Breaking the off-road stereotypes

The most popular stereotype about rally-raids is that this sport isnt convenient for spectators. This myth was massively shuddered 130km to the north from St. Petersburg, in Gromovo village, where organizers of the Baja Northern Forest created a special spectators area.

The idea is clear: if there’s a place where the start and the finish of a special stage are situated, as well as the service park, than it’s obvious that this is a must-seen area for spectators. Not for the “experts”, driving thousands kilometers to come here, going to the farthest part of the route over swamps and fallen trees and there, holding a GPS gadget in one hand and stopwatch in another one, talking on clever topics and watching passing cars.

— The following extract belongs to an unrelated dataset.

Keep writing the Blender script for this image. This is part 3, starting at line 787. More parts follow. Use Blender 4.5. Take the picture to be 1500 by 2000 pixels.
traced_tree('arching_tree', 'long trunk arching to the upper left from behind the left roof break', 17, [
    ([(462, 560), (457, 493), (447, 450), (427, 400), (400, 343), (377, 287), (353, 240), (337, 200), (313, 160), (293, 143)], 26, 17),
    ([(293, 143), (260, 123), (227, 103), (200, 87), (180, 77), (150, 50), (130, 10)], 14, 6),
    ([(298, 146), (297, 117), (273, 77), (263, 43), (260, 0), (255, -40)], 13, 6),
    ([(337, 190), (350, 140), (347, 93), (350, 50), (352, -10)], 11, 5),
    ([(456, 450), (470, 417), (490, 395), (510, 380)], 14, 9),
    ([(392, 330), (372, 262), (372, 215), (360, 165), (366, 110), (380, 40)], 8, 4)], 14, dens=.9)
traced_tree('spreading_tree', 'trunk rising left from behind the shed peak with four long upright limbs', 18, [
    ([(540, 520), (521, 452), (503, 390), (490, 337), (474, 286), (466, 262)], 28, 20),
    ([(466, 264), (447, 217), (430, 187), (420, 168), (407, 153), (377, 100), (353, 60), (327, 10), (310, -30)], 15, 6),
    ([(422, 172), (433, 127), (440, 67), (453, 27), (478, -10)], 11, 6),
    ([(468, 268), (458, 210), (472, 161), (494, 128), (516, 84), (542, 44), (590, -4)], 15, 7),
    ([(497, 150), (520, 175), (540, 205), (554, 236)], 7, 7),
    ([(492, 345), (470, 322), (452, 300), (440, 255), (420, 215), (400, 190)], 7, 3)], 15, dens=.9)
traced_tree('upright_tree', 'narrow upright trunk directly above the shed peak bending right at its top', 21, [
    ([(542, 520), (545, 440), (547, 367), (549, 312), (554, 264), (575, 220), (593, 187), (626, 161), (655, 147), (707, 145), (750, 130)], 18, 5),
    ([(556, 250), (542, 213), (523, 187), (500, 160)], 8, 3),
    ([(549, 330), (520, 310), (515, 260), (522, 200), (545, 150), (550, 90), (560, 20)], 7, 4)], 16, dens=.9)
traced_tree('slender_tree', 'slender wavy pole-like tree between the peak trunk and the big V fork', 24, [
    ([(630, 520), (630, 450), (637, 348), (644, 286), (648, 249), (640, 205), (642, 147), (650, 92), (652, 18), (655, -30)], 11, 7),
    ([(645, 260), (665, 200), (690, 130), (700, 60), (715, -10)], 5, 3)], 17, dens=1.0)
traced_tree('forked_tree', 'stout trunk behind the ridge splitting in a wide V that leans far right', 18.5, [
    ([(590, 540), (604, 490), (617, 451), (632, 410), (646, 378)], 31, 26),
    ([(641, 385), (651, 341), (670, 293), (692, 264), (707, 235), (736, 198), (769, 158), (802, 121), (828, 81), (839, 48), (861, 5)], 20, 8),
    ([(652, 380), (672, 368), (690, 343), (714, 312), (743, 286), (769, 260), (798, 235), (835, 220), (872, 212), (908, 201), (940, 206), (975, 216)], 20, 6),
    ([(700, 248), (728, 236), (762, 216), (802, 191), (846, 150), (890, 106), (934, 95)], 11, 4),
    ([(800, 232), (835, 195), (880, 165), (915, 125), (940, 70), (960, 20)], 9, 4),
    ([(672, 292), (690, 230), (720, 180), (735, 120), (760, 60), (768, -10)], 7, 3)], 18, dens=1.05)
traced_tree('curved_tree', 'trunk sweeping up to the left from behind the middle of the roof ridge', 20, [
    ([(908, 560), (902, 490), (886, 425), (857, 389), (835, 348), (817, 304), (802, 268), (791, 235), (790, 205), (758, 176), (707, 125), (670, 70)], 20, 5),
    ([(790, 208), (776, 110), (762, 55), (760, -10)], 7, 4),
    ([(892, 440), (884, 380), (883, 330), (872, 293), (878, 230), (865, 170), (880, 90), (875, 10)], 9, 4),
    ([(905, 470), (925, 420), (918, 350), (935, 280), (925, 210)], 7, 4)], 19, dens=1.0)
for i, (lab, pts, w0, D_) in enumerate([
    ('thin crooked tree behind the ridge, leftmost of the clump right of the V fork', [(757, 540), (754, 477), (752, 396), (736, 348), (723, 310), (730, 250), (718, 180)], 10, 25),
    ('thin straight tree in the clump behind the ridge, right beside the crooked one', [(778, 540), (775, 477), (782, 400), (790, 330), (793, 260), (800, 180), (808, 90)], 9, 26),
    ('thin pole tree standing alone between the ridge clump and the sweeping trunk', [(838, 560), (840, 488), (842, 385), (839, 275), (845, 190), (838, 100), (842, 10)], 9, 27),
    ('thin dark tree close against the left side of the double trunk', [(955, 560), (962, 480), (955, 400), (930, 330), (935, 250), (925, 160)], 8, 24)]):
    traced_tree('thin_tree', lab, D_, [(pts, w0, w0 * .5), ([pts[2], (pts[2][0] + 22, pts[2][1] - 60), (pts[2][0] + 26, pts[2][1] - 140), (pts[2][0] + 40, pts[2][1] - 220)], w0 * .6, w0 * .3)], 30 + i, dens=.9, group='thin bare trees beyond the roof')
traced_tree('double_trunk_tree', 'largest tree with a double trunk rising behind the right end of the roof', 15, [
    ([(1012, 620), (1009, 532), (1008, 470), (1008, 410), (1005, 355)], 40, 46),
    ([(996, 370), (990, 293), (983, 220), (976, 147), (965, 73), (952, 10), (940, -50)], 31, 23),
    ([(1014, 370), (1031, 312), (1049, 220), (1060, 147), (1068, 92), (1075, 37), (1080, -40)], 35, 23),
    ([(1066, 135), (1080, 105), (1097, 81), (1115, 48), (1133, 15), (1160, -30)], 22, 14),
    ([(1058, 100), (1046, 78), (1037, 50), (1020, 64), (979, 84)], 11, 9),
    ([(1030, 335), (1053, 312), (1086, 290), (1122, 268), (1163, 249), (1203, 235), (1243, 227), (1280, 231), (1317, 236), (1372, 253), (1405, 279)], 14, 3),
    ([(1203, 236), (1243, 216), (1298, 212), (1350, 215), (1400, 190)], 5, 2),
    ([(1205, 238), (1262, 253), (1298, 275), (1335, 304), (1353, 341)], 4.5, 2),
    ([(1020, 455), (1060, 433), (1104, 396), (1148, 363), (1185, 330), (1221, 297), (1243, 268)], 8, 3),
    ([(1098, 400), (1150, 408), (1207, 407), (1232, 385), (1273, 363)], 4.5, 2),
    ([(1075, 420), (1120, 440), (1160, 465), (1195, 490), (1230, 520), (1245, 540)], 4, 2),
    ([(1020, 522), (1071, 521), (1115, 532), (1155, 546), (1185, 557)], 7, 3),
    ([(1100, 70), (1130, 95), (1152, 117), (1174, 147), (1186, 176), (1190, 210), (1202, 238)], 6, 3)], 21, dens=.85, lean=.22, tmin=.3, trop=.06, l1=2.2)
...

But that was created for the “amateurs”, who call any off-road vehicle a “Jeep” and aren’t interested in complicated racing rules. But of course the powerful cars and the skillful drivers fascinate them. That’s whom this area was constructed for in Gromovo.

Looking at cars? Welcome – there you can watch 2-3 cars at one moment of time.
Listen to comments? Welcome – there was a commentator, describing everything happening on the route and introducing this sport to inexperienced spectators.

Warm up? Welcome – there are tents, inside them hot tea, strong coffee and rich dinner.

Take something with you? Welcome – there’s also a merchandise area.

The stereotype of rally-raids being not spectacular, probably, didn’t appear out from nothing. Of course, it’s much more comfortable to watch reports on the TV, lying on a cosy sofa. But you can feel the atmosphere of real race only “in the field”. It’s only your presence there that can give you the feeling of belonging to this sport, as spectators are as full members of any competition as organizers, stewards, journalists and drivers.